Tait is one of the players most under discussion by Johnson and his Leicester-dominated coaching staff, only one of whom, the defence specialist Mike Ford, did not play for the Tigers. Equally adept at outside centre and full-back, the former Newcastle player will be doing his stuff at Sale this season. England want him to do it at full-back and have made their feelings known to Philippe Saint-André, the director of rugby at Edgeley Park, and under the terms of the new agreement between Twickenham and the Premiership clubs, they can apply a good deal of pressure. It remains to be seen whether Saint-André plays ball.

Similarly, England are keen to see Toby Flood at outside-half rather than inside centre. As Flood has just joined Leicester, it is reasonable to suggest that Johnson will get his own way, but the appearance at Welford Road of the former Springbok stand-off Derrick Hougaard could complicate matters. "We've nominated the position in which we'd like to see each player perform, and there's no point doing that if clubs have different ideas," Johnson said. "But I'm confident the new agreement will put a lot of things in place. I've already visited three-quarters of the clubs in the Premiership and we're building a relationship. Also, we have people like John Wells and Brian Smith in the coaching setup. They've coached in the club environment and bring some empathy and understanding to the situation."

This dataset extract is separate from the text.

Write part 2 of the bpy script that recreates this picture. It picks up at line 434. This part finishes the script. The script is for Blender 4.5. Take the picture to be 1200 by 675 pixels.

This being a British and Irish Lions season, Johnson will consider it a job well done if England travel to Argentina next June without a good number of leading players. "I've asked the squad what they want from the season, and a lot said they wanted to go to South Africa with the Lions, as they should," said the manager. "It looks like being an open race in selection, so the more successful we are, the better chance they'll stand."